* [JOB]
The entire listing is to be repeated verbatim.

----

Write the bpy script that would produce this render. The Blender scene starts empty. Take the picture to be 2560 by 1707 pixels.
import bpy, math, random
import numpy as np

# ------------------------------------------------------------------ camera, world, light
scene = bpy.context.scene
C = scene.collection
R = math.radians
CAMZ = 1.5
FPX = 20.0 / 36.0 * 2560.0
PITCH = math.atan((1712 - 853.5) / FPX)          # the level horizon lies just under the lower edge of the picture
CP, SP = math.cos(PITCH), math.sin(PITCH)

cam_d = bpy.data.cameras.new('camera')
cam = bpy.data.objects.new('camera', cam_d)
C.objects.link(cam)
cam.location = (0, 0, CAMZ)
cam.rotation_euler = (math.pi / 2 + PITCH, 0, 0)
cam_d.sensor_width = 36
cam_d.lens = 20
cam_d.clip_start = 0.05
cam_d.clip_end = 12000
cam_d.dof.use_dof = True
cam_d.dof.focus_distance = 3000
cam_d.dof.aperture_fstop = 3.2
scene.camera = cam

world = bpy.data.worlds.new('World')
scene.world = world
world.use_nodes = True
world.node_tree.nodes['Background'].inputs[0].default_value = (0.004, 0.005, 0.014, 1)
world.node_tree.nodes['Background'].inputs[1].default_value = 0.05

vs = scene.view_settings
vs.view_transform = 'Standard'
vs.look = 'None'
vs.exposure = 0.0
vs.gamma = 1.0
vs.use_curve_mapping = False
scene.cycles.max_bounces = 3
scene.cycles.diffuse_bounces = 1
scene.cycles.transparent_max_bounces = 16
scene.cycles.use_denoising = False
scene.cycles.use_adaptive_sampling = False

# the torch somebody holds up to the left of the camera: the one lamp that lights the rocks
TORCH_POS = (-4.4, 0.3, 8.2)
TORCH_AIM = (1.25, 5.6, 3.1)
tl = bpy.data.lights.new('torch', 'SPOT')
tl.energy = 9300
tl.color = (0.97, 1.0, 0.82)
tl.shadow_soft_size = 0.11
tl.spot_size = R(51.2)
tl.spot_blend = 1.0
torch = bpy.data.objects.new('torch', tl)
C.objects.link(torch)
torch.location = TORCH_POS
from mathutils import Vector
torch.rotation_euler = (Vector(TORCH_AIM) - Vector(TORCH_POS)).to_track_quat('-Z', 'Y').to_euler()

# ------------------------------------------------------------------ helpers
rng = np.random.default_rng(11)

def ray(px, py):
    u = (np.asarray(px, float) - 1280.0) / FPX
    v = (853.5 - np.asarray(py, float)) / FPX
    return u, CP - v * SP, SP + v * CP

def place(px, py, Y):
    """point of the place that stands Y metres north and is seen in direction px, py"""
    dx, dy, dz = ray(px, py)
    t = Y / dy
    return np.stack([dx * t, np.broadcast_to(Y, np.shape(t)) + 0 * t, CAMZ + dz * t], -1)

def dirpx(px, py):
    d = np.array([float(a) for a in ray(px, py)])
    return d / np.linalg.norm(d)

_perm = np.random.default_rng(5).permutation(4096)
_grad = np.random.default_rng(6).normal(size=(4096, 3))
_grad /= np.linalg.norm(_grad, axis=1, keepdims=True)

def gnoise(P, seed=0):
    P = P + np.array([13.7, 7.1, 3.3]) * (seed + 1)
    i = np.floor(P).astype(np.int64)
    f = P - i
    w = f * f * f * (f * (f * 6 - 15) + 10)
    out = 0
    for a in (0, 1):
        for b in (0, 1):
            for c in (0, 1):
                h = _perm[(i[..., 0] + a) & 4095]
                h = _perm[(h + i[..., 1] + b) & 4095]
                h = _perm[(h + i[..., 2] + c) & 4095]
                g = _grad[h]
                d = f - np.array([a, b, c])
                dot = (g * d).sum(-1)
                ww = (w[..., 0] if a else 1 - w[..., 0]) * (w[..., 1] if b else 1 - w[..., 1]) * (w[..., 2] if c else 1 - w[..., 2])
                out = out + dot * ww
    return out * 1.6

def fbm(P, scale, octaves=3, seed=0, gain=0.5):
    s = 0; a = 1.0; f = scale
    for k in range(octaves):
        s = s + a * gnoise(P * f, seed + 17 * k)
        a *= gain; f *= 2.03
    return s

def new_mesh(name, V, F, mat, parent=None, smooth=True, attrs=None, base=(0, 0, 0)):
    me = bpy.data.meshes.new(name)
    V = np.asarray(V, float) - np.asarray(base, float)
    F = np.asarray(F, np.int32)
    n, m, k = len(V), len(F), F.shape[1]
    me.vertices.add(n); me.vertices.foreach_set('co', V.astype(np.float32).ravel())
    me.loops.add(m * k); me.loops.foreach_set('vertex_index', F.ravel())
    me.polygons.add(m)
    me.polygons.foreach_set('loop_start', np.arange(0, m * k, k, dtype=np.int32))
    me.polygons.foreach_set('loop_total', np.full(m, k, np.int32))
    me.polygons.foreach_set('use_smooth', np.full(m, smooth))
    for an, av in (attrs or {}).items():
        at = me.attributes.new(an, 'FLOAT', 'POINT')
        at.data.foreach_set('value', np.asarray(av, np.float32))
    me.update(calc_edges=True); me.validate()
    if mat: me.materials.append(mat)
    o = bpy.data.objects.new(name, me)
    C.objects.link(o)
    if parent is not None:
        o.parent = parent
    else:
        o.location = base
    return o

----

* [WORKED ANSWER]
Write the bpy script that would produce this render. The Blender scene starts empty. Take the picture to be 2560 by 1707 pixels.
import bpy, math, random
import numpy as np

# ------------------------------------------------------------------ camera, world, light
scene = bpy.context.scene
C = scene.collection
R = math.radians
CAMZ = 1.5
FPX = 20.0 / 36.0 * 2560.0
PITCH = math.atan((1712 - 853.5) / FPX)          # the level horizon lies just under the lower edge of the picture
CP, SP = math.cos(PITCH), math.sin(PITCH)

cam_d = bpy.data.cameras.new('camera')
cam = bpy.data.objects.new('camera', cam_d)
C.objects.link(cam)
cam.location = (0, 0, CAMZ)
cam.rotation_euler = (math.pi / 2 + PITCH, 0, 0)
cam_d.sensor_width = 36
cam_d.lens = 20
cam_d.clip_start = 0.05
cam_d.clip_end = 12000
cam_d.dof.use_dof = True
cam_d.dof.focus_distance = 3000
cam_d.dof.aperture_fstop = 3.2
scene.camera = cam

world = bpy.data.worlds.new('World')
scene.world = world
world.use_nodes = True
world.node_tree.nodes['Background'].inputs[0].default_value = (0.004, 0.005, 0.014, 1)
world.node_tree.nodes['Background'].inputs[1].default_value = 0.05

vs = scene.view_settings
vs.view_transform = 'Standard'
vs.look = 'None'
vs.exposure = 0.0
vs.gamma = 1.0
vs.use_curve_mapping = False
scene.cycles.max_bounces = 3
scene.cycles.diffuse_bounces = 1
scene.cycles.transparent_max_bounces = 16
scene.cycles.use_denoising = False
scene.cycles.use_adaptive_sampling = False

# the torch somebody holds up to the left of the camera: the one lamp that lights the rocks
TORCH_POS = (-4.4, 0.3, 8.2)
TORCH_AIM = (1.25, 5.6, 3.1)
tl = bpy.data.lights.new('torch', 'SPOT')
tl.energy = 9300
tl.color = (0.97, 1.0, 0.82)
tl.shadow_soft_size = 0.11
tl.spot_size = R(51.2)
tl.spot_blend = 1.0
torch = bpy.data.objects.new('torch', tl)
C.objects.link(torch)
torch.location = TORCH_POS
from mathutils import Vector
torch.rotation_euler = (Vector(TORCH_AIM) - Vector(TORCH_POS)).to_track_quat('-Z', 'Y').to_euler()

# ------------------------------------------------------------------ helpers
rng = np.random.default_rng(11)

def ray(px, py):
    u = (np.asarray(px, float) - 1280.0) / FPX
    v = (853.5 - np.asarray(py, float)) / FPX
    return u, CP - v * SP, SP + v * CP

def place(px, py, Y):
    """point of the place that stands Y metres north and is seen in direction px, py"""
    dx, dy, dz = ray(px, py)
    t = Y / dy
    return np.stack([dx * t, np.broadcast_to(Y, np.shape(t)) + 0 * t, CAMZ + dz * t], -1)

def dirpx(px, py):
    d = np.array([float(a) for a in ray(px, py)])
    return d / np.linalg.norm(d)

_perm = np.random.default_rng(5).permutation(4096)
_grad = np.random.default_rng(6).normal(size=(4096, 3))
_grad /= np.linalg.norm(_grad, axis=1, keepdims=True)

def gnoise(P, seed=0):
    P = P + np.array([13.7, 7.1, 3.3]) * (seed + 1)
    i = np.floor(P).astype(np.int64)
    f = P - i
    w = f * f * f * (f * (f * 6 - 15) + 10)
    out = 0
    for a in (0, 1):
        for b in (0, 1):
            for c in (0, 1):
                h = _perm[(i[..., 0] + a) & 4095]
                h = _perm[(h + i[..., 1] + b) & 4095]
                h = _perm[(h + i[..., 2] + c) & 4095]
                g = _grad[h]
                d = f - np.array([a, b, c])
                dot = (g * d).sum(-1)
                ww = (w[..., 0] if a else 1 - w[..., 0]) * (w[..., 1] if b else 1 - w[..., 1]) * (w[..., 2] if c else 1 - w[..., 2])
                out = out + dot * ww
    return out * 1.6

def fbm(P, scale, octaves=3, seed=0, gain=0.5):
    s = 0; a = 1.0; f = scale
    for k in range(octaves):
        s = s + a * gnoise(P * f, seed + 17 * k)
        a *= gain; f *= 2.03
    return s

def new_mesh(name, V, F, mat, parent=None, smooth=True, attrs=None, base=(0, 0, 0)):
    me = bpy.data.meshes.new(name)
    V = np.asarray(V, float) - np.asarray(base, float)
    F = np.asarray(F, np.int32)
    n, m, k = len(V), len(F), F.shape[1]
    me.vertices.add(n); me.vertices.foreach_set('co', V.astype(np.float32).ravel())
    me.loops.add(m * k); me.loops.foreach_set('vertex_index', F.ravel())
    me.polygons.add(m)
    me.polygons.foreach_set('loop_start', np.arange(0, m * k, k, dtype=np.int32))
    me.polygons.foreach_set('loop_total', np.full(m, k, np.int32))
    me.polygons.foreach_set('use_smooth', np.full(m, smooth))
    for an, av in (attrs or {}).items():
        at = me.attributes.new(an, 'FLOAT', 'POINT')
        at.data.foreach_set('value', np.asarray(av, np.float32))
    me.update(calc_edges=True); me.validate()
    if mat: me.materials.append(mat)
    o = bpy.data.objects.new(name, me)
    C.objects.link(o)
    if parent is not None:
        o.parent = parent
    else:
        o.location = base
    return o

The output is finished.